Incluso la destreza técnica de la obra parece apoyar la tesis de un erotismo abrumador y total: un relato que se encoge como una teoría científica del universo para terminar en el vientre de una mujer encinta (“Visitando al Zurdo” —que yo sospecho ad surdus—); viñetas en el tono de las parábolas cristianas; la construcción de una orgía como un templo humano (“Asamblea”); el narrador que es a su vez el narratario para contarnos un romance desde tres puntos de vista que resultan ser uno (“Verano Cero”); un relato —¿noveleta?— epistolar y confesional con reconstrucciones de época que es al mismo tiempo un tratado sobre el amor platónico (“Salud de mi rostro”) o la imitación, mediante el ritmo narrativo y cuatro personajes que interactúan amorosamente, de los tempos de un cuarteto de Beethoven (“Cuarteto”). Para el final, las dos narraciones agregadas por Almanza en esta edición y que completan la obra magistralmente: un cuento histórico y testimonial en pasado y presente (“La noche en Puentes Grandes”) y un proyecto de ópera (“Vida de Homagno”).
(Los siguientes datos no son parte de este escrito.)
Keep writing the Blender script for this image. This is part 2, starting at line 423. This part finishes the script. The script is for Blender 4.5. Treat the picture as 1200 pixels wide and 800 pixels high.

Se nos quedan muchos aspectos por analizar, pero no he querido extenderme más allá de los límites de la presentación, si bien acuciada por el júbilo de una fascinante lectura. Solamente estos dos últimos textos bastarían para volcarnos en el ensayo filosófico y la investigación. Lo numerológico, por ejemplo, es uno de esos santos pastizales que el bon sauvage de las academias deberá tener en cuenta en este escritor. Salta a la vista aquí la división en diez cuentos y seis viñetas, cuya incipiente lectura aventuro en la simbología del primer número como representativo de la Creación del universo, y el segundo asociado con el tiempo de Dios para crearlo, esto es: intercaladas en los cuentos, las viñetas —parábolas— componen el universo espacial y temporalmente. Presentada así, esta erótica de la creación sobre la tierra, suprema y no obstante alcanzable, el autor aguarda la llegada del Amor para sumir esa totalidad en el mar de la portada y contraportada, en el octavo día. Y sabemos que este gesto es posible por la caligrafía estampada en la contraportada como una afirmación de su propuesta.